=== Task directions ===
Go through the data below and gather each line containing "from".

=== Data ===
· · · · · · ·

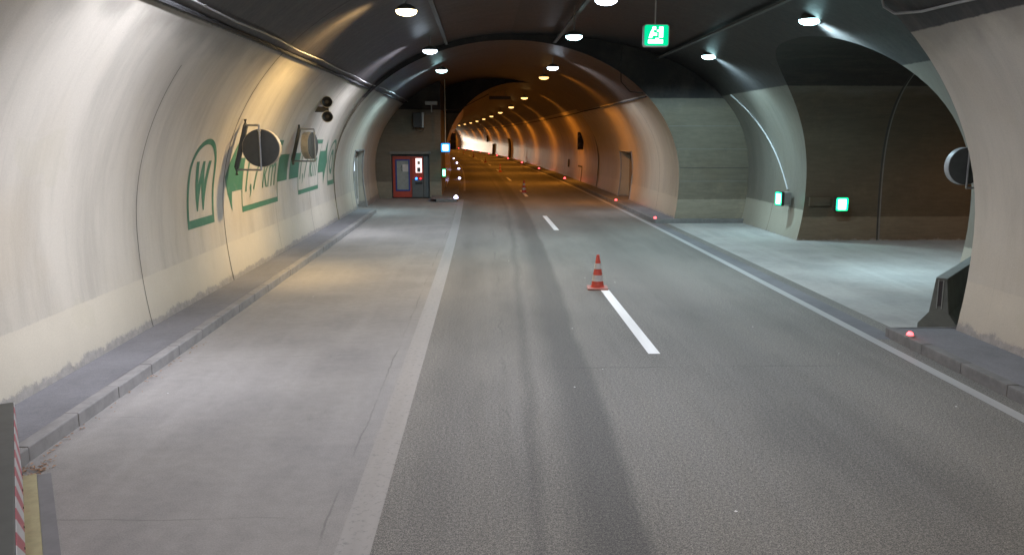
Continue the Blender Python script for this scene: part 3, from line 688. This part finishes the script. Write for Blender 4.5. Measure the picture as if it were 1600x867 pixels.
MB().box(.26, -.07, .05, .5, .1, 2.2).build('side_panel', M['doorgrey'], t2, bevel=.01)
MB().box(-.15, -.1, 1.35, .17, -.082, 2.1).build('lit_window', M['e_cab'], t2)
MB().box(-.06, -.108, 1.78, .08, -.102, 1.95).build('notice', M['beige'], t2)
MB().box(-.08, -.112, 1.38, .10, -.103, 1.62).build('phone', M['doorgrey'], t2)
MB().lathe([(.06, -.085), (.05, -.12), (0, -.125)], 14, c=(-.13, 0, 1.04), axis='y').build('button', M['e_btnblue'], t2)
MB().lathe([(.05, -.085), (.04, -.12), (0, -.125)], 14, c=(.09, 0, 1.04), axis='y').build('button', M['e_btnred'], t2)
MB().box(-.18, -.11, .74, .2, -.062, .86).build('shelf', M['black'], t2)
# things on the shelter wall
t = empty('surveillance_camera', (bx(-2.55, 42.7), 42.7, 4.78), 0, 'grey surveillance camera on a bracket above the shelter wall', 'camera')
MB().box(-.32, -.16, .06, .3, .12, .24).build('camera_body', M['steel'], t, bevel=.02)
MB().tube([(.0, 0, .06), (.0, 0, -.28), (.0, .3, -.28)], .04, 8).build('bracket', M['steel'], t)
t = empty('speaker_box', (bx(-3.25, 42.72), 42.72, 4.05), 0, 'black loudspeaker box with a looped cable on the shelter wall', 'loudspeaker')
MB().box(-.26, -.2, -.36, .2, .26, .4).build('speaker_case', M['black'], t, bevel=.02)
MB().box(.2, -.1, -.36, .3, .26, .4).build('side_bracket', M['steel'], t)
MB().tube([(-.15, 0, -.36), (-.1, 0, -.52), (.1, 0, -.58), (.27, 0, -.5), (.28, 0, -.3)], .014, 6).build('loop_cable', M['cable'], t)
# glazed door in the left niche
t = empty('glazed_door', (bx(-5.80, 36.4), 36.4, 0), R(90), 'pale glazed double door recessed in the far left wall', 'door')
for a in (-1.4, 0.02):
    lf = MB().box(a, -.03, .15, a+.12, .03, 2.5).box(a+1.24, -.03, .15, a+1.36, .03, 2.5).box(a+.12, -.03, 2.36, a+1.24, .03, 2.5).box(a+.12, -.03, .15, a+1.24, .03, .4).build('door_leaf', M['whitemetal'], t, bevel=.006)
    MB().box(a+.12, -.01, .4, a+1.24, .01, 2.36).build('pane', M['glasspane'], lf)
    MB().box(a+.3, -.016, 1.7, a+.6, -.012, 2.3).build('lit_strip', M['e_door'], lf)
# brown door in the right niche
t = empty('recessed_door', (bx(7.8, 41.05), 41.05, 0), R(90), 'brown door recessed in the right wall next to the bright vault edge', 'door')
mb = MB().box(-1.5, .0, .15, 1.5, .05, 2.45); mb.build('door_leaf', M['oak'], t, bevel=.01)
MB().box(-.04, -.02 + .07, .15, .04, .08, 2.45).build('centre_post', M['beige'], t)
MB().box(1.42, .05, .15, 1.5, .1, 2.45).box(-1.5, .05, .15, -1.42, .1, 2.45).build('frame', M['beige'], t)

# ------------------------------------------------------------------ traffic signals on the walls
def signal(x, y, z, rz, label, n=2, group=None):
    t = empty('traffic_signal', (bx(x, y), y, z), byaw(y)+rz, label, 'traffic signal', group)
    hh = .56*n
    MB().box(-.2, -.02, -hh/2-.03, .2, .14, hh/2+.03).build('housing', M['black'], t, bevel=.02)
    for i in range(n):
        zc = (i-(n-1)/2)*.55
        v_ = MB().lathe([(.15, -.02), (.15, -.2)], 16, c=(0, 0, zc), axis='y').build('visor', M['black'], t)
        MB().lathe([(.14, -.03), (0, -.04)], 16, c=(0, 0, zc), axis='y').build('lens', M['darkgrey'], v_)
    s_ = 1 if x > 0 else -1
    MB().box(min(0, s_*.7), .14, -.05, max(0, s_*.7), .2, .05).build('wall_arm', M['black'], t)
    return t
signal(6.95, 55.3, 2.95, 0, 'black signal head on the right wall before the recessed hatch', 2)
signal(-1.72, 59, 2.9, 0, 'black signal head at left beyond the blue lit sign', 2)
signal(6.95, 158, 2.9, 0, 'tiny dark signal head far down the right wall', 2)
o = setp(wallbox(None, CR, 120, 121.4, .15, 3.0, .3, 'darkgrey', 'wall_cabinet'), 'tall dark cabinet far down the right wall', 'cabinet')
o = setp(wallbox(None, CR, 148, 149.2, .15, 2.0, .3, 'darkgrey', 'wall_cabinet'), 'lower dark cabinet beyond the tall one on right wall', 'cabinet')
t = empty('gantry_box', (bx(1.6, 58), 58, 5.9), byaw(58), 'grey box under the ceiling left of the second orange lamp', 'ceiling box')
MB().box(-.75, -.3, -.1, .75, .3, .12).build('box_body', M['tray'], t, bevel=.02); MB().tube([(-.4, 0, .1), (-.4, 0, .5)], .02, 6).tube([(.4, 0, .1), (.4, 0, .5)], .02, 6).build('hanger', M['steel'], t)

# ------------------------------------------------------------------ kerb studs
def stud(x, y, z, kind, label, group, k=1., glow=1.):
    t = empty('kerb_light', (bx(x, y), y, z), byaw(y), label, 'kerb light', group)
    MB().lathe([(.075*k, 0), (.07*k, .03), (0, .032)], 14).build('stud_body', M['steel'], t, smooth=True)
    MB().lathe([(.05*k, .032), (.045*k, .06*k), (.025*k, .08*k), (0, .085*k)], 12).build('lens', M['e_'+kind], t, smooth=True)
    l_ = bpy.data.lights.new('stud_glow', 'POINT'); l_.energy = .3*glow; l_.color = (1,.08,.1) if kind == 'red' else (.6,.65,1); l_.shadow_soft_size = .04
    lo = bpy.data.objects.new('stud_glow', l_); COL.objects.link(lo); lo.parent = t; lo.location = (0, -.08, .16)
GR, GW = 'red kerb lights along the right kerb', 'blue white kerb lights along the left kerb'
stud(6.55, 11.95, .155, 'red', 'red kerb light at the tip of the near right walkway', GR)
stud(6.30+.15, 30.2, .155, 'red', 'red kerb light at the corner of the bay kerb', GR, 1.1)
stud(6.48, 39, .15, 'red', 'red kerb light just past the bay kerb corner, before the recessed door', GR, 1.2)
for i, y in enumerate((59.8, 78.8, 97, 116, 134.6, 150, 168, 186, 204, 222)):
    stud(6.46, y, .15, 'red', ORD[i+1]+' red kerb light, counted from the nearest, along the right kerb', GR, 1.6 if y < 90 else 1.9, 2)
stud(-1.3, 40.7, .152, 'blue', 'brightest blue white kerb light at the nose of the far left walkway', GW, 2.0, 3)
for i, y in enumerate((59.6, 78.3, 95.5, 114.7, 140)):
    stud(-1.3, y, .152, 'blue', (['second']+ORD)[i]+' blue white kerb light from the nearest, beyond the far left walkway nose', GW, 1.8, 2)

# ------------------------------------------------------------------ traffic cones
def cone(x, y, label, first=None):
    t = empty('traffic_cone', (bx(x, y), y, .004), R(random.uniform(-20, 20)), label, 'traffic cone', 'traffic cones along the centre line')
    if first:
        for ch in first.children:
            c = ch.copy(); COL.objects.link(c); c.parent = t
        return t
    MB().box(-.22, -.22, 0, .22, .22, .035).build('cone_base', M['cone_base'], t, bevel=.012)
    rr = lambda h: .145-(.145-.032)*(h/.72)
    def seg(a, b, o=0): return [(rr(a)+o, a), (rr(b)+o, b)]
    MB().lathe([(.165, .03), (.155, .045)]+seg(.045, .72)+[(.03, .73), (0, .73)], 28).build('cone_body', M['cone_red'], t, smooth=True)
    for a, b in ((.17, .30), (.43, .55)):
        MB().lathe(seg(a, b, .004), 28).build('reflective_band', M['cone_white'], t, smooth=True)
    return t
c0 = cone(2.38, 16.95, 'nearest orange and white traffic cone at the end of a lane dash')
cone(2.55, 47.2, 'second nearest traffic cone, small, in the orange lit stretch', c0)
for y, lb_ in ((75.6, 'third traffic cone, tiny, dark against the orange lit road'), (104, 'fourth traffic cone in the receding line, tiny and dark'), (133, 'distant speck-like traffic cone near the bend'), (161, 'farthest traffic cone, hardly visible at the bend')):
    cone(2.5, y, lb_, c0)

# ------------------------------------------------------------------ concrete barrier in the side bay
dirv = Vector((1.7, 2.0)).normalized(); ang = math.atan2(dirv.y, dirv.x)
t = empty('concrete_barrier', (7.57, 12.98, 0), ang, 'dark concrete barrier with a slotted end beside the right pier', 'barrier')
prof = [(-.31, .0), (-.31, .09), (-.15, .30), (-.085, .88), (.085, .88), (.15, .30), (.31, .09), (.31, .0)]
n = len(prof)
a = [(0, x, z) for x, z in prof]; b = [(3.2, x, z) for x, z in prof]
MB().add(a+b, [tuple(range(n)), tuple(range(n, 2*n))]+[(i, (i+1) % n, n+(i+1) % n, n+i) for i in range(n)]).build('barrier_body', M['concrete'], t, bevel=.012)
MB().box(0.0, -.085, .885, 3.2, .085, .893).build('pale_top', M['concrete_top'], t)
MB().box(-.012, -.03, .42, .0, .03, .84).build('end_slot', M['black'], t)
MB().box(-.02, -.045, .38, -.003, -.03, .86).box(-.02, .03, .38, -.003, .045, .86).build('slot_rim', M['concrete_top'], t)

# ------------------------------------------------------------------ striped barrier at lower left
A = Vector((-4.40, 7.33)); Bq = Vector((-3.55, 5.84)); dr = (Bq-A).normalized(); ang = math.atan2(dr.y, dr.x); Ln = 3.4
t = empty('striped_barrier', (A.x, A.y, 0), ang, 'barrier with red and white striped face at the lower left corner', 'barrier')
# local +x runs toward the viewer, -y is away from the road? body on the wall side
sd = -1 if dr.x*(-1) > 0 else 1
side = Vector((-dr.y, dr.x)); inner = 1 if side.x < 0 else -1
def yb_(v): return v*inner
body = [(.0, .0), (.0, .78), (.75, .78), (.75, .0)]
def prism(pr, x0, x1, name, mat, bevel=0):
    n = len(pr); a = [(x0, yb_(y), z) for y, z in pr]; b = [(x1, yb_(y), z) for y, z in pr]
    return MB().add(a+b, [tuple(range(n)), tuple(range(n, 2*n))]+[(i, (i+1) % n, n+(i+1) % n, n+i) for i in range(n)]).build(name, M[mat], t, bevel=bevel)
prism(body, .0, Ln, 'barrier_body', 'darkgrey', .01)
prism([(-.001, .03), (-.001, .775), (-.006, .775), (-.006, .03)], .01, Ln, 'striped_sheet', 'chevron')
prism([(-.12, .0), (-.12, .03), (-.002, .03), (-.002, .0)], -.05, Ln, 'yellow_foot', 'yellow', .005)
prism([(-.24, .0), (-.24, .012), (-.122, .012), (-.122, .0)], -.05, Ln, 'base_pad', 'padgrey')
for i in range(8):
    MB().lathe([(.012, 0), (.01, .006), (0, .007)], 8, c=(.15+.4*i, yb_(-.006) , .12), axis='y').build('rivet', M['black'], t)

# leaves and grit by the left kerb
mb = MB()
for i in range(150):
    if i < 70: x, y = -4.38+random.gauss(0, .07), 7.55+random.gauss(0, .1)
    else: x, y = -4.55+abs(random.gauss(0, .07)), random.uniform(7.4, 12.5)
    r = random.uniform(.008, .03); a = random.uniform(0, 6.28); z = .005+random.uniform(0, .02)
    mb.add([(x+r*math.cos(a), y+r*math.sin(a), z), (x+r*.5*math.cos(a+1.8), y+r*.5*math.sin(a+1.8), z+.008), (x-r*math.cos(a), y-r*math.sin(a), z+.004), (x+r*.5*math.cos(a-1.8), y+r*.5*math.sin(a-1.8), z+.01)], [(0,1,2,3)])
setp(mb.build('dry_leaves', M['leaf'], merge=False), 'dry leaves and grit gathered along the left kerb', 'litter', kind='stuff')
mb = MB()
for i in range(18):
    x, y = random.uniform(-4.2, 6), random.uniform(5, 24); r = random.uniform(.005, .012)
    mb.add([(x-r*1.6, y, .007), (x, y-r, .009), (x+r*1.6, y, .007), (x, y+r, .012)], [(0,1,2,3)])
setp(mb.build('paint_flecks', M['paint'], merge=False), 'scattered pale chips lying on the road surface', 'litter', kind='stuff')

# ------------------------------------------------------------------ oncoming car round the bend, its headlights wash the far wall
cy = 244; t = empty('oncoming_car', (bx(.8, cy), cy, 0), byaw(cy), 'dark car with headlights on, mostly hidden round the bend', 'car')
pr = [(-2.1, .3), (-2.1, .75), (-1.2, .9), (-.6, 1.4), (1.0, 1.42), (1.7, .95), (2.1, .9), (2.1, .3)]; n = len(pr)
a = [(-.85, y, z) for y, z in pr]; b = [(.85, y, z) for y, z in pr]
MB().add(a+b, [tuple(range(n)), tuple(range(n, 2*n))]+[(i, (i+1) % n, n+(i+1) % n, n+i) for i in range(n)]).build('body', M['carpaint'], t, bevel=.06)
for x in (-.82, .82):
    for y in (-1.3, 1.35): MB().lathe([(0, -.1), (.31, -.1), (.32, 0), (.31, .1), (0, .1)], 20, c=(x, y, .32), axis='x').build('wheel', M['rubber'], t)
for x in (-.62, .62):
    MB().lathe([(.11, -2.1), (.09, -2.13), (0, -2.14)], 14, c=(x, 0, .66), axis='y').build('headlight', M['e_head'], t)
    l_ = bpy.data.lights.new('headlight_beam', 'SPOT'); l_.energy = 900; l_.spot_size = R(34); l_.spot_blend = .7; l_.color = (1,.86,.66); l_.shadow_soft_size = .08
    lo = bpy.data.objects.new('headlight_beam', l_); COL.objects.link(lo); lo.parent = t; lo.location = (x, -2.25, .7); lo.rotation_euler = (R(92), 0, R(180))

· · · · · · ·

=== Output below ===
Continue the Blender Python script for this scene: part 3, from line 688. This part finishes the script. Write for Blender 4.5. Measure the picture as if it were 1600x867 pixels.
    stud(6.46, y, .15, 'red', ORD[i+1]+' red kerb light, counted from the nearest, along the right kerb', GR, 1.6 if y < 90 else 1.9, 2)
    stud(-1.3, y, .152, 'blue', (['second']+ORD)[i]+' blue white kerb light from the nearest, beyond the far left walkway nose', GW, 1.8, 2)
# local +x runs toward the viewer, -y is away from the road? body on the wall side